→ **EXERCISE REQUIREMENTS**:
Say how many lines hold the string "part", and nothing more.
/---
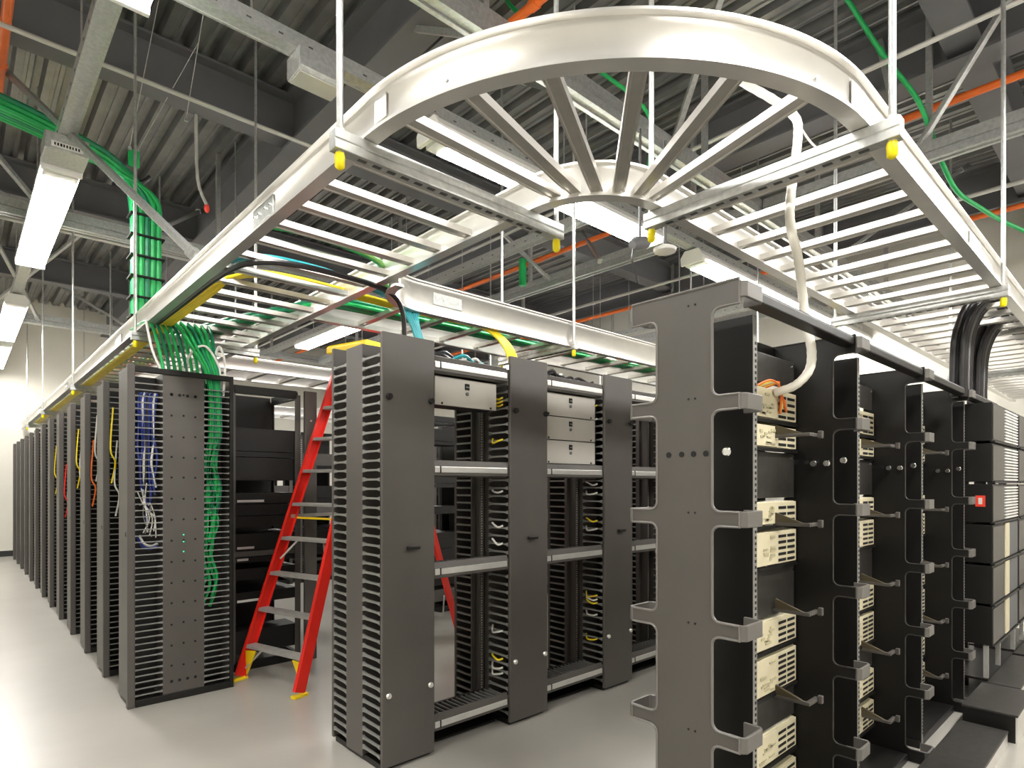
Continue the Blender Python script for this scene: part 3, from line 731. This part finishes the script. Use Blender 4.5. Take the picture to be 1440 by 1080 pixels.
bundle('black_cable', 'black cable hugging the outer rail then crossing to the middle rack', [[(0.995, 5.2, ZB+0.012), (0.995, 4.2, ZB+0.006), (1.0, 3.3, ZB+0.002), (1.06, 2.98, ZB), (1.25, 2.86, ZB-0.004), (1.6, 2.84, ZB-0.015), (1.76, 2.86, ZB-0.04), (1.83, 2.88, ZB-0.13), (1.85, 2.9, ZB-0.3)]], 0.014, 'cable_black', cat='cable')
bundle('teal_cable_bundle', 'teal cables crossing the aisle tray into the branch tray', [[(1.0+0.01*k, 3.45, ZR), (1.06, 3.08+0.02*k, ZR), (1.35, 3.0+0.025*k, ZR), (1.8, 3.08+0.025*k, ZR), (2.2, 3.13+0.025*k, ZR), (5.0, 3.13+0.02*k, ZR)] for k in range(3)], 0.012, ['cable_teal','cable_aqua','cable_teal'])
bundle('lime_cable_bundle', 'light green cables crossing the aisle tray near its outer rail', [[(0.96, 3.2, ZR+0.03), (1.0, 2.75+0.02*k, ZR+0.03), (1.3, 2.66+0.022*k, ZR+0.02), (1.62, 2.76+0.02*k, ZR+0.02), (1.8, 3.05+0.02*k, ZR+0.03), (2.2, 3.2+0.02*k, ZR+0.03)] for k in range(2)], 0.012, ['cable_lime','cable_green'])
gt = []
for k in range(10):
    ox = 0.024*(k % 5); oz = 0.022*(k//5)
    gt.append([(1.20+ox*2, 5.6, ZR+oz), (1.33+ox*1.4, 4.7, ZR+oz), (1.5+ox*0.6, 4.1+0.3*ox, ZR+oz), (1.72, 3.72-ox, ZR+oz+0.02), (2.1, 3.56-ox, ZR+oz), (4.0, 3.56-ox, ZR+oz), (7.0, 3.57-ox, ZR+oz)])
bundle('green_cable_bundle', 'thick dark green cable bundle sweeping from the aisle tray along the branch tray', gt, 0.014, ['cable_green_dark','cable_green','cable_green_dark'])
gl = []
for k in range(10):
    gl.append([(1.08+0.035*k, 5.3, ZR), (1.08+0.034*k, 8.0, ZR+0.01), (1.08+0.035*k, 14.5, ZR)])
bundle('mixed_cable_bundle', 'mixed green yellow and orange cables filling the far length of the aisle tray', gl, 0.013, ['cable_green','cable_yellow','cable_green_dark','orange','cable_white'])
# drops into the middle row
bundle('aqua_cable_drop', 'aqua cables dropping behind the near end of the middle row', [[(1.80+0.05*k, 3.14, ZR), (1.90+0.025*k, 3.13, ZR-0.03), (1.95+0.014*k, 3.02, ZR-0.15), (1.955+0.012*k, 2.9, 2.16), (1.90+0.01*k, 2.70, 1.9)] for k in range(4)] + [[(2.4-0.04*k, 3.14, ZR), (2.15-0.03*k, 3.13, ZR-0.02), (2.02-0.012*k, 3.02, ZR-0.15), (2.0-0.012*k, 2.9, 2.16), (1.96-0.01*k, 2.72, 1.9)] for k in range(3)], 0.009, 'cable_aqua')
bundle('yellow_cable_drop', 'yellow cables dropping from the branch tray behind the second cover', [[(2.2+0.05*k, 3.28, ZR), (2.5+0.02*k, 3.2, ZR-0.03), (2.62+0.013*k, 3.02, ZR-0.14), (2.63+0.012*k, 2.88, 2.2), (2.63+0.008*k, 2.84, 1.9)] for k in range(7)], 0.009, 'cable_yellow')
rr_ = []
for k in range(9):
    y0_ = R.uniform(3.12, 3.65)
    rr_.append([(3.1+R.uniform(0,0.5), y0_, ZR), (4.0, R.uniform(3.12,3.65), ZR+0.02), (5.0, R.uniform(3.12,3.65), ZR+0.01), (6.5, R.uniform(3.12,3.65), ZR+0.03)])
bundle('mixed_cable_bundle', 'loose white orange and green cables in the far part of the branch tray', rr_, 0.010, ['cable_white','orange','cable_green','cable_white','red','cable_lime'])
for i in range(2):
    a, b = bays[i]; ps = []
    for k in range(12):
        zz = R.uniform(2.045, 2.075); yy = MY + R.uniform(0.06, 0.17); xs_ = a + 0.01 + 0.035*k
        ps.append([(xs_, yy, zz+0.0), (xs_+0.08, yy+R.uniform(-0.03,0.03), zz+R.uniform(0.0,0.05)), (min(b-0.02, xs_+0.16), yy+R.uniform(-0.03,0.03), zz+R.uniform(0,0.04))])
    bundle('cable_tangle', 'tangle of dark and white cables on the top trough of the %s' % BN[i], ps, 0.010, ['cable_black','cable_black','cable_white','cable_black','cable_teal'], n=6)
# short coloured cords on the middle row fingers
for i, lb in ((1, 'white and yellow cords caught in the fingers left of the second cover'), (2, 'white and yellow cords caught in the fingers left of the third cover')):
    ps = []
    for k in range(11):
        z0 = R.choice((R.uniform(1.55,1.95), R.uniform(0.25,0.75), R.uniform(1.0,1.4)))
        ps.append([(MX[i]-0.006, MY+0.06, z0), (MX[i]-0.02, MY+0.09, z0-0.01), (MX[i]-0.016, MY+0.14, z0+R.uniform(-0.02,0.02)), (MX[i]+0.02, MY+0.18, z0+0.01)])
    bundle('patch_cord_bundle', lb, ps, 0.006, ['cable_yellow','cable_white','cable_white','cable_yellow'], n=5)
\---
→ **ANSWER FOR THE TASK**:
2